Captive insurance offers many potential benefits, including reduced premium expenses, more control over insurance program structure, access to different pools of capital, including reinsurance and ART markets, and additional investment income. But, growing a captive company demands resources. Risk managers need buy-in from senior leadership in order to get the capital necessary to expand, and that means demonstrating ROI in clear and definitive terms. To demonstrate the ROI of captive expansion effectively, risk managers need to do these three things:
Speak the language of the CFO
A CFO needs to see numbers. Risk managers excel in managing budgetary spend usually associated with readily available information such as insurance premium and expected claims, (the technical account),and may not necessarily have available other variables which contribute to the group cost of insurance in terms of profit and loss, but they will need to place their captive plans into a long term financial forecast to make a clear case to their CFO. This means understanding the accounting language and principles that a parent company uses, as well as aligning to the parent reporting standards (e.g. IFRS or GAAP) and translating things like claims, including IBNR treatment and investment income into balance sheet items.

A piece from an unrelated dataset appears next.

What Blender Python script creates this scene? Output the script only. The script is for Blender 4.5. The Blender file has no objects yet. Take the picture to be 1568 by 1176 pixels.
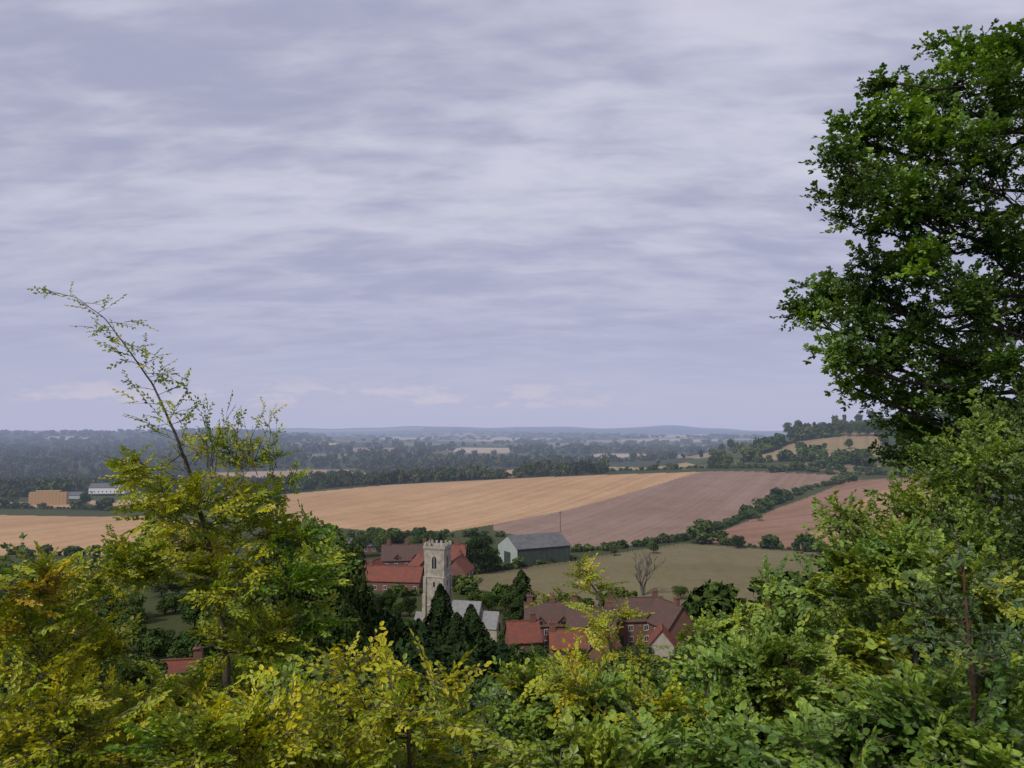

A risk manager will know what amount of premium goes into the captive, and how much goes out in claims. They can calculate the daily expenses, and reasonably project investment growth. Bringing all of that over into a 5- or 10-year financial plan whilst incorporating the capital adequacy and the opportunity cost of capital to the group, is a key requirement to demonstrate how a captive will support the goals and objectives of the primary business long-term. The process defines a captive in terms that are more relatable and clear to the C-suite whilst also leveraging risk transfer markets.
Highlight flexibility in the face of uncertainty
Insurance purchasing decisions are dictated largely by market dynamics, and no risk manager can predict with 100% certainty how markets will shift over time.
As renewal time approaches, a risk manager may be faced with sudden hardening markets and rising rates, or, depending on topical issues, they could experience a significant contraction of cover. The risk manager might not agree with how a market is moving, or believe that a jump in premiums is justified and they are unlikely to be willing to rely wholly on the vagaries of the insurance market.
There are many other ways to tap into risk capital. For example, captives can assume greater risk and access reinsurance markets for the transfer of large and unpredictable risks, and this gives them the ability to adjust retention levels to gain greater control over how they respond to market fluctuations, and how significantly those fluctuations affect overall budgetary spend.
Choosing to retain more risk in the captive versus leaking more premium into the market helps companies weather the ups and downs of market cycles with greater predictability. With greater control over the price of risk that goes into a captive, and clear visibility of the cost of reinsurance, comes greater long term budget stability despite inconsistent responses from the insurance market.
Focus on benefits of loss prevention and data ownership
Risk mitigation and loss prevention are critical to an effective risk financing strategy.
Data plays a key role here. Claims data helps to unveil where a company’s key exposures lie based on historical loss records. In addition, exposure data can supplement claims data and is typically included in actuarial modelling which helps inform the company about key exposures, including location sensitive Nat Cat losses. Data collected through site inspections can highlight opportunities for different mitigation controls. Identifying what loss prevention measures will have the greatest impact on a captive’s bottom line is made possible through the collection of detailed, site-specific, and business-specific data.
In the insurance world, there are always discussions around who owns data and whose duty it is to protect it. Mature captive companies with their own loss engineering survey programs have control over their own data and can more seamlessly put this data into action to positively affect risk profile. This allows for a more holistic view of risk management across the company as a whole and allows for more productive conversations with (re)insurance markets when renewal time rolls around.
The effects of targeted loss prevention efforts flow through the entire risk financing strategy, allowing for more confident decision making around risk transfer and retention, which again helps to control spend and keep the captive budget aligned with the broader financial strategy of the parent company.
Conversations around captive insurance strategies are multi-faceted and complex, but risk managers armed with the right data — financial, risk and otherwise — can paint a picture of how greater control and ownership over the risk financing strategy afforded by a robust captive translates to greater long-term stability for parent companies.